Dataset content:
* * * * * * *

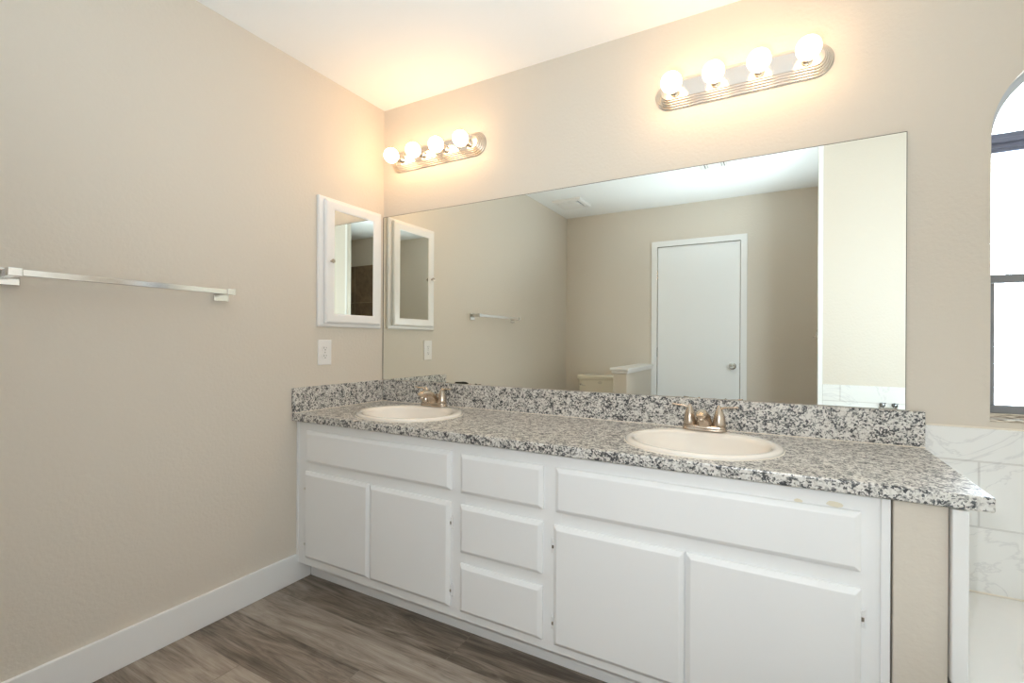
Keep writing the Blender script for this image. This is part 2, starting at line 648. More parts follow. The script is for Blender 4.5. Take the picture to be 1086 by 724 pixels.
# ------------------------------------------------------------------ door in the back wall (seen in the mirror)
bm = bm_new()
box(bm, DX0 + 0.004, DX1 - 0.004, YB - 0.040, YB - 0.005, 0.008, DZ - 0.005, 0.0015, 1)
door = struct('door_1', bm, m_door, 'white flush door in the back wall')
bm = bm_new()
cw = 0.052
for pts in ([(DX0 - cw, 0), (DX0 - cw, DZ + cw), (DX0, DZ), (DX0, 0)],
            [(DX1 + cw, 0), (DX1 + cw, DZ + cw), (DX1, DZ), (DX1, 0)],
            [(DX0 - cw, DZ + cw), (DX1 + cw, DZ + cw), (DX1, DZ), (DX0, DZ)]):
    fs = prism(bm, [(a, YB, z) for a, z in pts], (0, 0.016, 0))
obj('door_casing', bm, m_trim, door)
bm = bm_new()
lathe(bm, [(0.031, 0.0), (0.031, 0.004), (0.026, 0.007), (0.011, 0.010), (0.010, 0.028), (0.020, 0.036), (0.0265, 0.046), (0.026, 0.058), (0.018, 0.066), (0.0, 0.068)],
      (1.618, YB - 0.005, 0.915), 'Y', 32)
for v in bm.verts:                       # knob stands out into the room (+y)
    v.co.y = 2 * (YB - 0.005) - v.co.y
obj('door_knob', bm, m_chrome, door, True)
for z in (1.78, 1.03, 0.25):
    bm = bm_new()
    tube(bm, [(DX0 + 0.001, YB + 0.004, z - 0.045), (DX0 + 0.001, YB + 0.004, z + 0.045)], 0.006, 10)
    obj('door_hinge', bm, m_chrome, door, True)
bm = bm_new()
box(bm, DX1 - 0.0035, DX1 + 0.001, YB - 0.012, YB + 0.0005, 0.885, 0.945)
obj('strike_plate', bm, m_chrome, door)

# ------------------------------------------------------------------ vanity cabinet
FY = -0.555           # face frame plane
van = thing('vanity_cabinet', 'long white painted double vanity cabinet under the speckled granite counter', 'cabinet', (1.1, -0.28, 0.0))
XV = 2.2125
# cabinet body: sides, bottom, rails and stiles in one painted mesh
bm = bm_new()
ZB, ZT = 0.088, 0.752
box(bm, 0.0015, 0.020, FY + 0.02, -0.002, ZB, ZT)                # left side panel
box(bm, 2.194, XV - 0.0005, FY + 0.004, -0.002, 0.0, ZT)         # right side panel
box(bm, 0.020, 2.194, FY + 0.02, -0.002, ZB, ZB + 0.016)         # bottom
box(bm, 0.020, 2.194, -0.010, -0.002, ZB, ZT)                    # back
ff0 = FY + 0.02
ST = [(0.0015, 0.088), (0.440, 0.520), (0.880, 0.962), (1.265, 1.345), (1.700, 1.780), (2.138, 2.194)]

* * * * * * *

What to work on: Repeat the material verbatim. Do not carry over any picture.

Solution:
Keep writing the Blender script for this image. This is part 2, starting at line 648. More parts follow. The script is for Blender 4.5. Take the picture to be 1086 by 724 pixels.
# ------------------------------------------------------------------ door in the back wall (seen in the mirror)
bm = bm_new()
box(bm, DX0 + 0.004, DX1 - 0.004, YB - 0.040, YB - 0.005, 0.008, DZ - 0.005, 0.0015, 1)
door = struct('door_1', bm, m_door, 'white flush door in the back wall')
bm = bm_new()
cw = 0.052
for pts in ([(DX0 - cw, 0), (DX0 - cw, DZ + cw), (DX0, DZ), (DX0, 0)],
            [(DX1 + cw, 0), (DX1 + cw, DZ + cw), (DX1, DZ), (DX1, 0)],
            [(DX0 - cw, DZ + cw), (DX1 + cw, DZ + cw), (DX1, DZ), (DX0, DZ)]):
    fs = prism(bm, [(a, YB, z) for a, z in pts], (0, 0.016, 0))
obj('door_casing', bm, m_trim, door)
bm = bm_new()
lathe(bm, [(0.031, 0.0), (0.031, 0.004), (0.026, 0.007), (0.011, 0.010), (0.010, 0.028), (0.020, 0.036), (0.0265, 0.046), (0.026, 0.058), (0.018, 0.066), (0.0, 0.068)],
      (1.618, YB - 0.005, 0.915), 'Y', 32)
for v in bm.verts:                       # knob stands out into the room (+y)
    v.co.y = 2 * (YB - 0.005) - v.co.y
obj('door_knob', bm, m_chrome, door, True)
for z in (1.78, 1.03, 0.25):
    bm = bm_new()
    tube(bm, [(DX0 + 0.001, YB + 0.004, z - 0.045), (DX0 + 0.001, YB + 0.004, z + 0.045)], 0.006, 10)
    obj('door_hinge', bm, m_chrome, door, True)
bm = bm_new()
box(bm, DX1 - 0.0035, DX1 + 0.001, YB - 0.012, YB + 0.0005, 0.885, 0.945)
obj('strike_plate', bm, m_chrome, door)

# ------------------------------------------------------------------ vanity cabinet
FY = -0.555           # face frame plane
van = thing('vanity_cabinet', 'long white painted double vanity cabinet under the speckled granite counter', 'cabinet', (1.1, -0.28, 0.0))
XV = 2.2125
# cabinet body: sides, bottom, rails and stiles in one painted mesh
bm = bm_new()
ZB, ZT = 0.088, 0.752
box(bm, 0.0015, 0.020, FY + 0.02, -0.002, ZB, ZT)                # left side panel
box(bm, 2.194, XV - 0.0005, FY + 0.004, -0.002, 0.0, ZT)         # right side panel
box(bm, 0.020, 2.194, FY + 0.02, -0.002, ZB, ZB + 0.016)         # bottom
box(bm, 0.020, 2.194, -0.010, -0.002, ZB, ZT)                    # back
ff0 = FY + 0.02
ST = [(0.0015, 0.088), (0.440, 0.520), (0.880, 0.962), (1.265, 1.345), (1.700, 1.780), (2.138, 2.194)]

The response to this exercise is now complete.